--- Available data ---
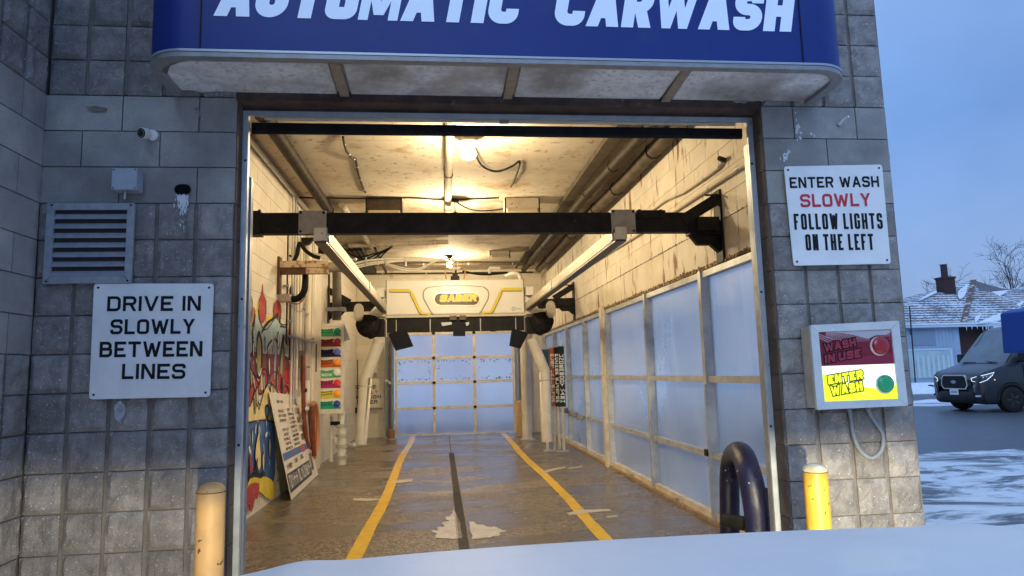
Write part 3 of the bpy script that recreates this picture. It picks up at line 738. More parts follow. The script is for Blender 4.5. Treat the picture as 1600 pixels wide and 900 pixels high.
# ================================================================ FACADE FIXTURES
def rowtext(mb,s,a,b,t,y,sw,cwr=.8,shear=0.,r=.3,nrm=(0,-1,0),grow=0.,fn=onY,gap=.3,space=None):
    """text between two measured baseline points, cap height to a third"""
    A=fn(a[0],a[1],y);B=fn(b[0],b[1],y);T=fn(t[0],t[1],y)
    h=(T-A).length
    return text(mb,s,A,(B-A),(0,0,1) if fn is onY else (T-A),h,h*cwr,h*sw,h*gap*.55,r=r,shear=shear,total=(B-A).length,nrm=nrm,grow=grow,space=(h*space if space else None))
def plate_sign(lab,c,y,rows):
    tl,tr,br,bl=[onY(*p,y) for p in c]
    t=thing('wall_sign',lab,'sign',(bl.x,y,bl.z),None)
    board('board',tl,tr,br,bl,.006,white,t,(0,1,0),r=.018)
    for s,a,b,tp,m,sw,cw,sp in rows:
        A=onY(a[0],a[1],y-.0012);B=onY(b[0],b[1],y-.0012);h=(onY(tp[0],tp[1],y-.0012)-A).length
        words('lettering',m,t,s,A,B-A,(0,0,1),h,h*cw,h*sw,h*.165,r=.3,total=(B-A).length,nrm=(0,-1,0),space=(h*sp if sp else None))
    cen=(tl+br)/2
    for p in (tl,tr,br,bl):
        q=p+(cen-p).normalized()*.032; MB().cyl(q+Vector((0,-.004,0)),q,.006,10).build('screw',black,t)
    return t
plate_sign('white metal sign reading DRIVE IN SLOWLY BETWEEN LINES on the left block wall',((147,443),(334,443),(328,620),(139,624)),3.782,[
 ('DRIVE IN',(167,486.5),(312,485.5),(167,463),txt,.19,1.02,.55),('SLOWLY',(172,522.5),(304,521.5),(172,499),txt,.19,1.02,None),
 ('BETWEEN',(155,558.5),(316,557),(155,534),txt,.19,1.0,None),('LINES',(190,592.5),(289,592),(191,568.5),txt,.19,1.0,None)])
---
Stated task: Strip out the pictures and quote the remaining data word for word.

Task output:
Write part 3 of the bpy script that recreates this picture. It picks up at line 738. More parts follow. The script is for Blender 4.5. Treat the picture as 1600 pixels wide and 900 pixels high.
# ================================================================ FACADE FIXTURES
def rowtext(mb,s,a,b,t,y,sw,cwr=.8,shear=0.,r=.3,nrm=(0,-1,0),grow=0.,fn=onY,gap=.3,space=None):
    """text between two measured baseline points, cap height to a third"""
    A=fn(a[0],a[1],y);B=fn(b[0],b[1],y);T=fn(t[0],t[1],y)
    h=(T-A).length
    return text(mb,s,A,(B-A),(0,0,1) if fn is onY else (T-A),h,h*cwr,h*sw,h*gap*.55,r=r,shear=shear,total=(B-A).length,nrm=nrm,grow=grow,space=(h*space if space else None))
def plate_sign(lab,c,y,rows):
    tl,tr,br,bl=[onY(*p,y) for p in c]
    t=thing('wall_sign',lab,'sign',(bl.x,y,bl.z),None)
    board('board',tl,tr,br,bl,.006,white,t,(0,1,0),r=.018)
    for s,a,b,tp,m,sw,cw,sp in rows:
        A=onY(a[0],a[1],y-.0012);B=onY(b[0],b[1],y-.0012);h=(onY(tp[0],tp[1],y-.0012)-A).length
        words('lettering',m,t,s,A,B-A,(0,0,1),h,h*cw,h*sw,h*.165,r=.3,total=(B-A).length,nrm=(0,-1,0),space=(h*sp if sp else None))
    cen=(tl+br)/2
    for p in (tl,tr,br,bl):
        q=p+(cen-p).normalized()*.032; MB().cyl(q+Vector((0,-.004,0)),q,.006,10).build('screw',black,t)
    return t
plate_sign('white metal sign reading DRIVE IN SLOWLY BETWEEN LINES on the left block wall',((147,443),(334,443),(328,620),(139,624)),3.782,[
 ('DRIVE IN',(167,486.5),(312,485.5),(167,463),txt,.19,1.02,.55),('SLOWLY',(172,522.5),(304,521.5),(172,499),txt,.19,1.02,None),
 ('BETWEEN',(155,558.5),(316,557),(155,534),txt,.19,1.0,None),('LINES',(190,592.5),(289,592),(191,568.5),txt,.19,1.0,None)])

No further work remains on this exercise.